3メガバンク保有額は、足元で3兆7,000億円程度で、20年前から8割以上減りました。


株式を持ち合い、企業の業績が悪化すれば、メインバンクが役員を送り込むという、銀行を中核とする日本型の企業統治は、過去の遺物となりました。


カネ余りで銀行融資のありがたみが薄れ、デットガバナンス(金融機関が借り手企業の経営を監視すること)が、かつてほど効かなくなりました。


金融不安のなか、銀行は自己資本比率を保つため、分母にあたる貸出債権の抑制に走り、資金調達に苦労した企業は、利益を内部留保に充てるなど自己防衛を余儀なくされました。


日本経済の停滞で、企業の資金需要が減ったこともあり、実質無借金企業の割合は製造業で58%に達します。


この20年で30ポイント近く増えました。


企業が借り入れに頼らなくなり、政策株の売却でつながりも弱くなれば、当然、銀行の存在感は低下します。


日頃の関係があるので、銀行とも付き合うが、企業の課題や問題点を踏まえた提案の質では、証券会社の方が優れていると京都にある製造業の幹部は冷ややかです。


ポスト日本型企業統治の時代、銀行の役割はどこにあるのか、答えのひとつが、岸田政権が力を入れるスタートアップ支援です。


資金調達のためベンチャー企業が新株を発行すれば、起業家の持ち株比率が過度に下がる場合があります。


ベンチャーキャピタルのように、株式への投資ではなく、融資の出してである銀行の役割は大きいと銀行の幹部は語ります。

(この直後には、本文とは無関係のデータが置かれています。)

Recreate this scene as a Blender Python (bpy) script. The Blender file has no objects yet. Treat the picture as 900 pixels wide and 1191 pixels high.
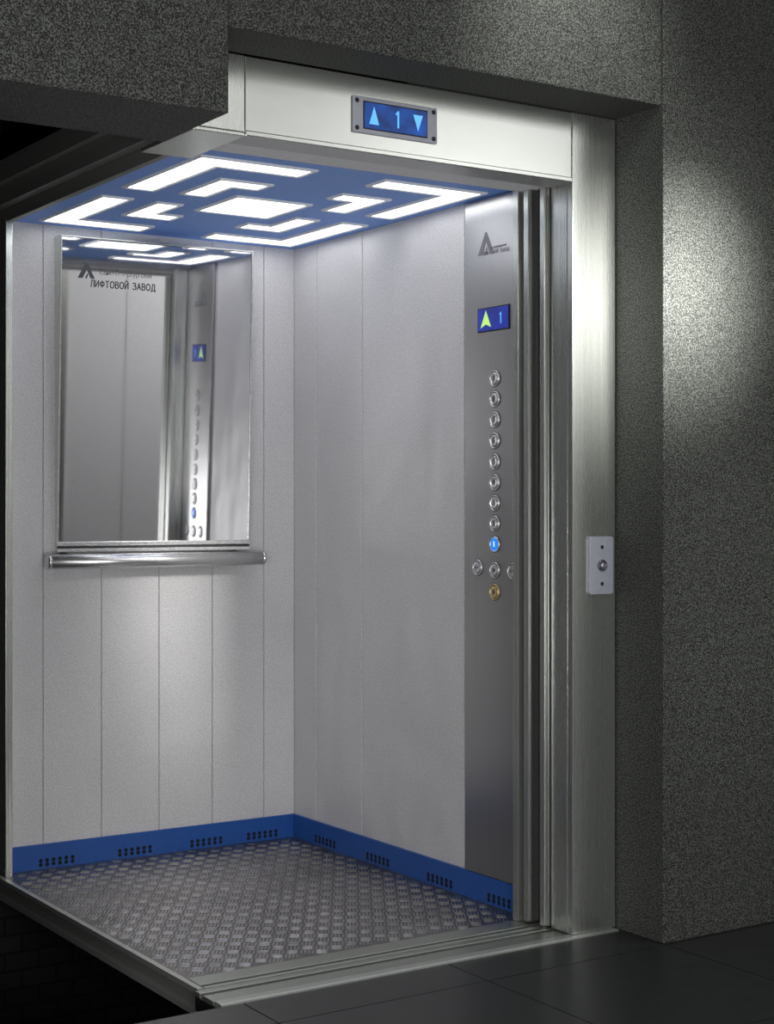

日本が起業率やユニコーン(企業価値が10億ドル以上の未上場会社)の創出で、欧米に見劣りするのは、ベンチャー企業への資金供給が乏しさが一因です。


足元の業績は振るわなくても、企業の将来性を正確に評価できれば、無担保でも融資を行うことはできます。


三菱UFJフィナンシャルグループは、ベンチャーへの融資ファンドを2020年からスタートさせていますが、今年4月末までに34社と約790億円の融資契約を結びました。